One of the APA’s first actions was to join the Coalition Against Insurance Fraud, to demonstrate our strong stance against all forms of insurance crime.
“Some senior executives of major insurers clearly want to expose vendors that defraud policyholders in their name.”
The APA’s executive director gave a presentation at the Coalition’s midyear meeting in June 2019. The presentation took a somewhat sympathetic tone toward the industry: Much of the Sandy fraud was committed by third-party vendors trying to please their insurer clients — rather than by insurers themselves.
Some senior executives of major insurers clearly want to expose vendors that defraud policyholders in their name. Insurers may have robust internal checks and balances to police wrongful actions. But insurers increasingly rely on third-party administrator (TPA) firms today. External adjusting and engineering firms thus can create a large portion of damage and claim reports.
There is a high degree of competition among TPA firms for contracts with insurers. These out-sourced firms thus can cross the line to justify an insurer’s investment in the fees the TPAs bill during the claim process. Some insurers, however, still retain individuals and companies that were implicated and fined for infractions after Hurricane Katrina and Superstorm Sandy.
CBS Evening News recently aired an investigative story exposing this disheartening fact.24 CBS also profiled two homeowner victims of more-recent storms who allegedly were defrauded by these same firms. This indicates that similar fraud still may be occurring.25
Today, two bills are making their way through the U.S. Senate.26 They seek to give the federal government the power to deny reimbursement to Write Your Own insurers in the NFIP, if the insurers continue to employ subcontractors implicated in Sandy scams. With all the qualified experts available, why would an insurer hire individuals who have defrauded the insurer’s clients? Why would an insurer risk its reputation?
After speaking with several insurance executives, the APA learned that many did not know these subcontractors are still within their chain of employment.
Claims adjusting has become highly systematic. Outsourcing claims to third-party administrators and subcontractors is now the norm. This can increase the efficiency and consistency of the claims process. Yet its integrity depends on the honesty of each link in the chain.
Insurers have contracts with third-party administrative firms and engineering firms, which may subcontract to someone they hired off Craigslist. If the engineering firm or subcontractor is caught altering a causation report, they may show up on the evening news in another damaging scandal — also ensnaring the insurance company.
With the APA now investigating reports of insurance fraud, and having many political, media and law-enforcement contacts, the odds are high for getting caught in the insurer chain of command.

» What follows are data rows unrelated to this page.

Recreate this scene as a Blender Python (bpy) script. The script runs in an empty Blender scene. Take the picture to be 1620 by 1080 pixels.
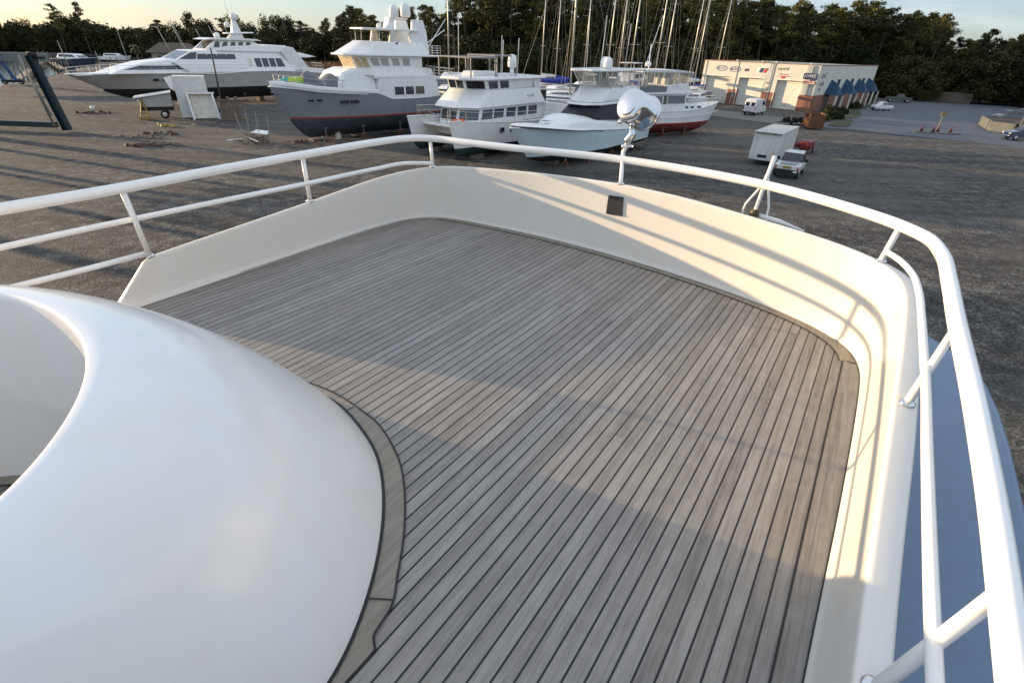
EXPO = 0.72
import bpy, math, random
import numpy as np
from mathutils import Vector, Matrix, noise as mnoise
random.seed(7)
C = bpy.context.scene.collection
R_ = math.radians
# ------------------------------------------------------------------ camera geometry
FPX, SLOPE, HY, HC = 783.0, .036, 72.0, 9.0
U = Vector((SLOPE, 1.0, (540-HY)/FPX)).normalized()
Yv = Vector((0, 0, -1)); Yv = (Yv - U*Yv.dot(U)).normalized()
Xv = Yv.cross(U)
RW = Matrix((Xv, Yv, U))                      # world = RW @ camera
def at(px, py, z=0.0):
    d = RW @ Vector((px-810, 540-py, -FPX)); t = (z-HC)/d.z
    return Vector((d.x*t, d.y*t, z))
def direction(px, py):
    return RW @ Vector((px-810, 540-py, -FPX))
# ------------------------------------------------------------------ mesh builder
class MB:
    def __init__(s): s.v = []; s.f = []
    def add(s, vs, fs):
        b = len(s.v); s.v += [tuple(v) for v in vs]; s.f += [tuple(b+i for i in f) for f in fs]; return s
    def box(s, x0, x1, y0, y1, z0, z1, rz=0, o=(0, 0, 0), taper=1):
        cx, cy = (x0+x1)/2, (y0+y1)/2
        vs = []
        for z, k in ((z0, 1), (z1, taper)):
            for x, y in ((x0, y0), (x1, y0), (x1, y1), (x0, y1)):
                x = cx+(x-cx)*k; y = cy+(y-cy)*k
                vs.append((o[0]+x*math.cos(rz)-y*math.sin(rz), o[1]+x*math.sin(rz)+y*math.cos(rz), o[2]+z))
        return s.add(vs, [(3, 2, 1, 0), (4, 5, 6, 7), (0, 1, 5, 4), (1, 2, 6, 5), (2, 3, 7, 6), (3, 0, 4, 7)])
    def prism(s, poly, z0, z1, top=None):
        n = len(poly); top = top or poly
        z0f = z0 if callable(z0) else (lambda x, y: z0)
        z1f = z1 if callable(z1) else (lambda x, y: z1)
        vs = [(x, y, z0f(x, y)) for x, y in poly]+[(x, y, z1f(x, y)) for x, y in top]
        a = sum(poly[i][0]*poly[(i+1) % n][1]-poly[(i+1) % n][0]*poly[i][1] for i in range(n))
        fs = [tuple(range(n-1, -1, -1)), tuple(range(n, 2*n))]+[(i, (i+1) % n, n+(i+1) % n, n+i) for i in range(n)]
        if a < 0: fs = [tuple(reversed(f)) for f in fs]
        return s.add(vs, fs)
    def tube(s, path, r, n=8, cap=True):
        P = [Vector(p) for p in path]; m = len(P)
        rs = r if isinstance(r, (list, tuple)) else [r]*m
        T = [(P[min(i+1, m-1)]-P[max(i-1, 0)]).normalized() for i in range(m)]
        up = Vector((0, 0, 1)) if abs(T[0].z) < .9 else Vector((1, 0, 0))
        N = (up-T[0]*up.dot(T[0])).normalized(); vs = []
        for i in range(m):
            N = (N-T[i]*N.dot(T[i])).normalized(); B = T[i].cross(N)
            for k in range(n):
                a = 2*math.pi*k/n; vs.append(P[i]+(N*math.cos(a)+B*math.sin(a))*rs[i])
        fs = [(i*n+k, i*n+(k+1) % n, (i+1)*n+(k+1) % n, (i+1)*n+k) for i in range(m-1) for k in range(n)]
        if cap: fs += [tuple(range(n-1, -1, -1)), tuple((m-1)*n+k for k in range(n))]
        return s.add(vs, fs)
    def lathe(s, prof, n=16, M=None, o=(0, 0, 0)):
        vs = []; m = len(prof)
        for r, z in prof:
            for k in range(n):
                a = 2*math.pi*k/n; p = Vector((r*math.cos(a), r*math.sin(a), z))
                if M is not None: p = M @ p
                vs.append(p+Vector(o))
        fs = [(i*n+k, i*n+(k+1) % n, (i+1)*n+(k+1) % n, (i+1)*n+k) for i in range(m-1) for k in range(n)]
        fs += [tuple(range(n-1, -1, -1)), tuple((m-1)*n+k for k in range(n))]
        return s.add(vs, fs)
    def grid(s, rows, closed=False):
        n = len(rows[0]); m = len(rows); vs = [p for r in rows for p in r]
        k2 = n if closed else n-1
        return s.add(vs, [(i*n+k, i*n+(k+1) % n, (i+1)*n+(k+1) % n, (i+1)*n+k) for i in range(m-1) for k in range(k2)])
    def quadp(s, q, t, inward=None):
        # thin slab on the quad q (4 points), thickness t along its normal
        q = [Vector(p) for p in q]; nrm = (q[1]-q[0]).cross(q[3]-q[0]).normalized()
        if inward is not None and nrm.dot(sum(q, Vector())/4-Vector(inward)) < 0: nrm = -nrm
        return s.add([p-nrm*.02 for p in q]+[p+nrm*t for p in q], [(3, 2, 1, 0), (4, 5, 6, 7), (0, 1, 5, 4), (1, 2, 6, 5), (2, 3, 7, 6), (3, 0, 4, 7)])
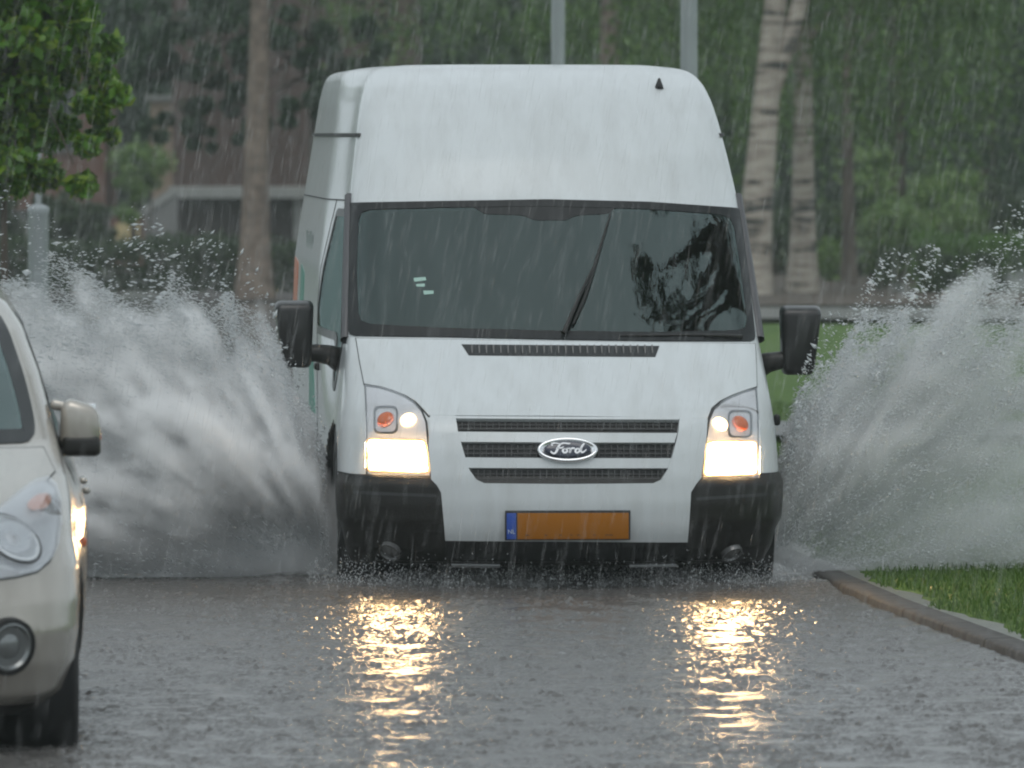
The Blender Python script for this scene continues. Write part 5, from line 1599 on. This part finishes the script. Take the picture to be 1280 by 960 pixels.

Insurers no longer can assume civil bad-faith penalties are their worst-case scenarios. The precedent of national media stories following false engineering reports and a new watchdog group now at work dramatically raise the stakes. In the past, the only organized watchdogs were the plaintiff bar, which often unmasked dishonest financial motives. Many allegations of engineering fraud were quietly settled by paying civil bad-faith claims after Katrina.
As a well-funded new watchdog, the APA focuses on investigating and prosecuting criminalinsurance fraud from within the insurance industry. The APA is not involved with civil actions.
With this carefully defined mission, the APA’s messages and membership in the Coalition have proven positive in making this new landscape known. Our main goal is to prevent and deter criminal acts. The APA is not against insurance companies. An insurance industry that is healthy and functions well is the backbone of our economy — and the safety net of every American family.
The APA is working with insurance executives to provide information that helps them make informed choices about who they place under their reputation, and in front of their policyholders. The APA looks forward to working with the Coalition and all of its members to bring enhanced integrity to the claims process.